これは言いかえれば、「憲法は生きていた」ということでもある。
この流れで、私は「憲法九条も生きていた」という世の中にしていきたいと思う。。
判決文の中でも、私は以下の二つの部分に注目した。
すごく分かりやすいので、ぜひ読んでください。
【求められる安全性】
原発の稼働は法的には電気を生み出す一手段である経済活動の自由に属し、憲法上は人格権(13条、25条)の中核部分よりも劣位に置かれるべきだ。自然災害や戦争以外で、この根源的な権利が極めて広範に奪われる事態を招く可能性があるのは原発事故以外に想定しにくい。具体的危険性が万が一でもあれば、差し止めが認められるのは当然だ。
【国富の損失】
被告は原発稼働が電力供給の安定性、コストの低減につながると主張するが、多数の人の生存そのものに関わる権利と電気代の高い低いという問題を並べて論じるような議論に加わり、議論の当否を判断すること自体、法的には許されない。原発停止で多額の貿易赤字が出るとしても、豊かな国土に国民が根を下ろして生活していることが国富であり、これを取り戻すことができなくなることが国富の損失だ。

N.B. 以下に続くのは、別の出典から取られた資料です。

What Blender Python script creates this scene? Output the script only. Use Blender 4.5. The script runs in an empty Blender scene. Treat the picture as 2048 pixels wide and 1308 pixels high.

被告は、原発稼働がCO2(二酸化炭素)排出削減に資すると主張するが、福島原発事故はわが国始まって以来最大の環境汚染であり、原発の運転継続の根拠とすることは甚だしく筋違いだ。
※日本国憲法第13条ーーすべて国民は、個人として尊重される。生命、自由及び幸福追求に対する国民の権利については、公共の福祉に反しない限り、立法その他の国政の上で、最大の尊重を必要とする。
日本国憲法第25条ーーすべて国民は、健康で文化的な最低限度の生活を営む権利を有する。
国は、すべての生活部面について、社会福祉、社会保障及び公衆衛生の向上及び増進に努めなければならない。